Requirements – Copy out all of the material exactly.

--- START ---

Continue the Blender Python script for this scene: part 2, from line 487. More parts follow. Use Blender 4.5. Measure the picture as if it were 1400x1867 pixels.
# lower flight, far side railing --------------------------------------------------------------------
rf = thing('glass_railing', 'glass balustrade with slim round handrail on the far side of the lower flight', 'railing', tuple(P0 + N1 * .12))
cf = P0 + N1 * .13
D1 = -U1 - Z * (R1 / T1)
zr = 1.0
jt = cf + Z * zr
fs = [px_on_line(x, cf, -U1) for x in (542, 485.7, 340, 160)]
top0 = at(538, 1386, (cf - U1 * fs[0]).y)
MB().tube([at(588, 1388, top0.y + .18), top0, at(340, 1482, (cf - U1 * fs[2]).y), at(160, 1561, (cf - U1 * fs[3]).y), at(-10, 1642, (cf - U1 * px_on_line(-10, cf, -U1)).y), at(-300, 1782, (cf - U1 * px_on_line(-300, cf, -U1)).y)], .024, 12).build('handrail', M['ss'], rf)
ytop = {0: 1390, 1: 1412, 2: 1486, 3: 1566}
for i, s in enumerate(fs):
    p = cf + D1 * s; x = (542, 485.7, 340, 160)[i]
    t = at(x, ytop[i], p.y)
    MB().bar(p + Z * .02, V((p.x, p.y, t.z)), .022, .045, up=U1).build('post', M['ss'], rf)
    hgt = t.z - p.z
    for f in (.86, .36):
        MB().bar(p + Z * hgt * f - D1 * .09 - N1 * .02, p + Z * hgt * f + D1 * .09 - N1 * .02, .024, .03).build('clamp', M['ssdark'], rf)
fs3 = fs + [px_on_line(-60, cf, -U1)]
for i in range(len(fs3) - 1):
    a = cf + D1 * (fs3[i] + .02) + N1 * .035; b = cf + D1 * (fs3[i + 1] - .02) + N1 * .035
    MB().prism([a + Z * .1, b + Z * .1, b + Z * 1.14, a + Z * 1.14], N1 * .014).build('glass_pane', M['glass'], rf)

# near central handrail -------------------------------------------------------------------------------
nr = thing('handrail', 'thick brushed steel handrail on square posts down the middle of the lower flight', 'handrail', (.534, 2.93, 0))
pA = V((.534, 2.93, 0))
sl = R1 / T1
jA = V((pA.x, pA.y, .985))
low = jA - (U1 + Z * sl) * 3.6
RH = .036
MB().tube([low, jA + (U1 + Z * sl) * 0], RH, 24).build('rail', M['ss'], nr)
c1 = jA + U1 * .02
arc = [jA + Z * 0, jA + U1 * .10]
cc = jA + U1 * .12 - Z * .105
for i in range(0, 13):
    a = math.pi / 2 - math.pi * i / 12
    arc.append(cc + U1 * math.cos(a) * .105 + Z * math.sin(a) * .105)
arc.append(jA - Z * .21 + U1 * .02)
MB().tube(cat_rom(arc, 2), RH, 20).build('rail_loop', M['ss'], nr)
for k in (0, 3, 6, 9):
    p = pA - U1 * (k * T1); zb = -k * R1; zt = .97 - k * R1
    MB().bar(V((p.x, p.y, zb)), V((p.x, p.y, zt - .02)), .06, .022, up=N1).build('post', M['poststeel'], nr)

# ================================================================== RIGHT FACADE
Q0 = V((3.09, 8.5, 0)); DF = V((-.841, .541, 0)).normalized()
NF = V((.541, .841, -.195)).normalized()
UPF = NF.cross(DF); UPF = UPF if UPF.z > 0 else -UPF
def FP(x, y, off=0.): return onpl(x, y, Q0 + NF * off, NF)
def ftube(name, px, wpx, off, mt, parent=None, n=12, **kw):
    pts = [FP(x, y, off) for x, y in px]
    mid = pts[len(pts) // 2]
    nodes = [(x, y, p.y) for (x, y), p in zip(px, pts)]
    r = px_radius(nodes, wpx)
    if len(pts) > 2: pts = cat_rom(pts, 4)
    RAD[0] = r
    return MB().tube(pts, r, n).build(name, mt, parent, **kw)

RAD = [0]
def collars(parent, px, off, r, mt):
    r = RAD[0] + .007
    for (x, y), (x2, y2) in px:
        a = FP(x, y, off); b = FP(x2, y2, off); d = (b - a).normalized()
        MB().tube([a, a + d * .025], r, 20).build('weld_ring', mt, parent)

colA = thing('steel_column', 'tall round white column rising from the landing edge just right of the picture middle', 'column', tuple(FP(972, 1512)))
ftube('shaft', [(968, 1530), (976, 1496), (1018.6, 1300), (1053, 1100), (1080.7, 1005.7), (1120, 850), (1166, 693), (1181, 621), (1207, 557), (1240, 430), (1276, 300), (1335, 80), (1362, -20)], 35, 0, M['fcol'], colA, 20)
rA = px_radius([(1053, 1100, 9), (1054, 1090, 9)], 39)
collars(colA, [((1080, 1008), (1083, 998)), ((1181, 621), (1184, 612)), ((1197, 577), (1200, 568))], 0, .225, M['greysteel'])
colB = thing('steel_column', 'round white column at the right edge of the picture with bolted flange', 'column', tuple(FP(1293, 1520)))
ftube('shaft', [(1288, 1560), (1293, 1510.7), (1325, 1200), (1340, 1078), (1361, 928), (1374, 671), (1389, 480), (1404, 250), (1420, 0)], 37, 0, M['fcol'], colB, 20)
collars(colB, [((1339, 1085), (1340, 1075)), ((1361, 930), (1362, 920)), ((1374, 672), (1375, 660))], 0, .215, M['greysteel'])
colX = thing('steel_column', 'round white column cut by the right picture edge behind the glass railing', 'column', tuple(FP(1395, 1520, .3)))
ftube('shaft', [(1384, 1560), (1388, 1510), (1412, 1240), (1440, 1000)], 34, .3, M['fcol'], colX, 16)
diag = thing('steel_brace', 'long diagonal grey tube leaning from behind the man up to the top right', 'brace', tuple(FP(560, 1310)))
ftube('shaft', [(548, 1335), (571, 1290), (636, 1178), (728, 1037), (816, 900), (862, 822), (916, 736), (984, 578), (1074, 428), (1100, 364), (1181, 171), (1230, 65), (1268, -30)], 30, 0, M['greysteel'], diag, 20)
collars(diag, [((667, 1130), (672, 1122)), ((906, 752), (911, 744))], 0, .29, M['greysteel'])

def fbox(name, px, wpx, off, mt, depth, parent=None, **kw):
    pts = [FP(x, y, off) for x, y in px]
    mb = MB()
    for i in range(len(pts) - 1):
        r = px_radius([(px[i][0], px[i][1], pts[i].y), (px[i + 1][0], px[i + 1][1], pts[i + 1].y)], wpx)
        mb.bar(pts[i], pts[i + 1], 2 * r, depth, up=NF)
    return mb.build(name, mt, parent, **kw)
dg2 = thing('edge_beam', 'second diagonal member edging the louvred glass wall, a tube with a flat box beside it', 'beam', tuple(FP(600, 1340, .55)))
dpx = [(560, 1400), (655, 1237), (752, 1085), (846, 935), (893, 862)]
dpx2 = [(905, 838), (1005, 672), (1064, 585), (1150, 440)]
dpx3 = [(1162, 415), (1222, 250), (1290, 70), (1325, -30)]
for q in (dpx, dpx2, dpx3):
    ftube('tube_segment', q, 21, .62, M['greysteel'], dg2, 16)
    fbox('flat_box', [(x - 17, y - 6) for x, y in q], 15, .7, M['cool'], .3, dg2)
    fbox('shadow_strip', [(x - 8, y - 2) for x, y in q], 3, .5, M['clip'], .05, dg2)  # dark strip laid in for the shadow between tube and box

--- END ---

Reply –
Continue the Blender Python script for this scene: part 2, from line 487. More parts follow. Use Blender 4.5. Measure the picture as if it were 1400x1867 pixels.
# lower flight, far side railing --------------------------------------------------------------------
rf = thing('glass_railing', 'glass balustrade with slim round handrail on the far side of the lower flight', 'railing', tuple(P0 + N1 * .12))
cf = P0 + N1 * .13
D1 = -U1 - Z * (R1 / T1)
zr = 1.0
jt = cf + Z * zr
fs = [px_on_line(x, cf, -U1) for x in (542, 485.7, 340, 160)]
top0 = at(538, 1386, (cf - U1 * fs[0]).y)
MB().tube([at(588, 1388, top0.y + .18), top0, at(340, 1482, (cf - U1 * fs[2]).y), at(160, 1561, (cf - U1 * fs[3]).y), at(-10, 1642, (cf - U1 * px_on_line(-10, cf, -U1)).y), at(-300, 1782, (cf - U1 * px_on_line(-300, cf, -U1)).y)], .024, 12).build('handrail', M['ss'], rf)
ytop = {0: 1390, 1: 1412, 2: 1486, 3: 1566}
for i, s in enumerate(fs):
    p = cf + D1 * s; x = (542, 485.7, 340, 160)[i]
    t = at(x, ytop[i], p.y)
    MB().bar(p + Z * .02, V((p.x, p.y, t.z)), .022, .045, up=U1).build('post', M['ss'], rf)
    hgt = t.z - p.z
    for f in (.86, .36):
        MB().bar(p + Z * hgt * f - D1 * .09 - N1 * .02, p + Z * hgt * f + D1 * .09 - N1 * .02, .024, .03).build('clamp', M['ssdark'], rf)
fs3 = fs + [px_on_line(-60, cf, -U1)]
for i in range(len(fs3) - 1):
    a = cf + D1 * (fs3[i] + .02) + N1 * .035; b = cf + D1 * (fs3[i + 1] - .02) + N1 * .035
    MB().prism([a + Z * .1, b + Z * .1, b + Z * 1.14, a + Z * 1.14], N1 * .014).build('glass_pane', M['glass'], rf)

# near central handrail -------------------------------------------------------------------------------
nr = thing('handrail', 'thick brushed steel handrail on square posts down the middle of the lower flight', 'handrail', (.534, 2.93, 0))
pA = V((.534, 2.93, 0))
sl = R1 / T1
jA = V((pA.x, pA.y, .985))
low = jA - (U1 + Z * sl) * 3.6
RH = .036
MB().tube([low, jA + (U1 + Z * sl) * 0], RH, 24).build('rail', M['ss'], nr)
c1 = jA + U1 * .02
arc = [jA + Z * 0, jA + U1 * .10]
cc = jA + U1 * .12 - Z * .105
for i in range(0, 13):
    a = math.pi / 2 - math.pi * i / 12
    arc.append(cc + U1 * math.cos(a) * .105 + Z * math.sin(a) * .105)
arc.append(jA - Z * .21 + U1 * .02)
MB().tube(cat_rom(arc, 2), RH, 20).build('rail_loop', M['ss'], nr)
for k in (0, 3, 6, 9):
    p = pA - U1 * (k * T1); zb = -k * R1; zt = .97 - k * R1
    MB().bar(V((p.x, p.y, zb)), V((p.x, p.y, zt - .02)), .06, .022, up=N1).build('post', M['poststeel'], nr)

# ================================================================== RIGHT FACADE
Q0 = V((3.09, 8.5, 0)); DF = V((-.841, .541, 0)).normalized()
NF = V((.541, .841, -.195)).normalized()
UPF = NF.cross(DF); UPF = UPF if UPF.z > 0 else -UPF
def FP(x, y, off=0.): return onpl(x, y, Q0 + NF * off, NF)
def ftube(name, px, wpx, off, mt, parent=None, n=12, **kw):
    pts = [FP(x, y, off) for x, y in px]
    mid = pts[len(pts) // 2]
    nodes = [(x, y, p.y) for (x, y), p in zip(px, pts)]
    r = px_radius(nodes, wpx)
    if len(pts) > 2: pts = cat_rom(pts, 4)
    RAD[0] = r
    return MB().tube(pts, r, n).build(name, mt, parent, **kw)

RAD = [0]
def collars(parent, px, off, r, mt):
    r = RAD[0] + .007
    for (x, y), (x2, y2) in px:
        a = FP(x, y, off); b = FP(x2, y2, off); d = (b - a).normalized()
        MB().tube([a, a + d * .025], r, 20).build('weld_ring', mt, parent)

colA = thing('steel_column', 'tall round white column rising from the landing edge just right of the picture middle', 'column', tuple(FP(972, 1512)))
ftube('shaft', [(968, 1530), (976, 1496), (1018.6, 1300), (1053, 1100), (1080.7, 1005.7), (1120, 850), (1166, 693), (1181, 621), (1207, 557), (1240, 430), (1276, 300), (1335, 80), (1362, -20)], 35, 0, M['fcol'], colA, 20)
rA = px_radius([(1053, 1100, 9), (1054, 1090, 9)], 39)
collars(colA, [((1080, 1008), (1083, 998)), ((1181, 621), (1184, 612)), ((1197, 577), (1200, 568))], 0, .225, M['greysteel'])
colB = thing('steel_column', 'round white column at the right edge of the picture with bolted flange', 'column', tuple(FP(1293, 1520)))
ftube('shaft', [(1288, 1560), (1293, 1510.7), (1325, 1200), (1340, 1078), (1361, 928), (1374, 671), (1389, 480), (1404, 250), (1420, 0)], 37, 0, M['fcol'], colB, 20)
collars(colB, [((1339, 1085), (1340, 1075)), ((1361, 930), (1362, 920)), ((1374, 672), (1375, 660))], 0, .215, M['greysteel'])
colX = thing('steel_column', 'round white column cut by the right picture edge behind the glass railing', 'column', tuple(FP(1395, 1520, .3)))
ftube('shaft', [(1384, 1560), (1388, 1510), (1412, 1240), (1440, 1000)], 34, .3, M['fcol'], colX, 16)
diag = thing('steel_brace', 'long diagonal grey tube leaning from behind the man up to the top right', 'brace', tuple(FP(560, 1310)))
ftube('shaft', [(548, 1335), (571, 1290), (636, 1178), (728, 1037), (816, 900), (862, 822), (916, 736), (984, 578), (1074, 428), (1100, 364), (1181, 171), (1230, 65), (1268, -30)], 30, 0, M['greysteel'], diag, 20)
collars(diag, [((667, 1130), (672, 1122)), ((906, 752), (911, 744))], 0, .29, M['greysteel'])

def fbox(name, px, wpx, off, mt, depth, parent=None, **kw):
    pts = [FP(x, y, off) for x, y in px]
    mb = MB()
    for i in range(len(pts) - 1):
        r = px_radius([(px[i][0], px[i][1], pts[i].y), (px[i + 1][0], px[i + 1][1], pts[i + 1].y)], wpx)
        mb.bar(pts[i], pts[i + 1], 2 * r, depth, up=NF)
    return mb.build(name, mt, parent, **kw)
dg2 = thing('edge_beam', 'second diagonal member edging the louvred glass wall, a tube with a flat box beside it', 'beam', tuple(FP(600, 1340, .55)))
dpx = [(560, 1400), (655, 1237), (752, 1085), (846, 935), (893, 862)]
dpx2 = [(905, 838), (1005, 672), (1064, 585), (1150, 440)]
dpx3 = [(1162, 415), (1222, 250), (1290, 70), (1325, -30)]
for q in (dpx, dpx2, dpx3):
    ftube('tube_segment', q, 21, .62, M['greysteel'], dg2, 16)
    fbox('flat_box', [(x - 17, y - 6) for x, y in q], 15, .7, M['cool'], .3, dg2)
    fbox('shadow_strip', [(x - 8, y - 2) for x, y in q], 3, .5, M['clip'], .05, dg2)  # dark strip laid in for the shadow between tube and box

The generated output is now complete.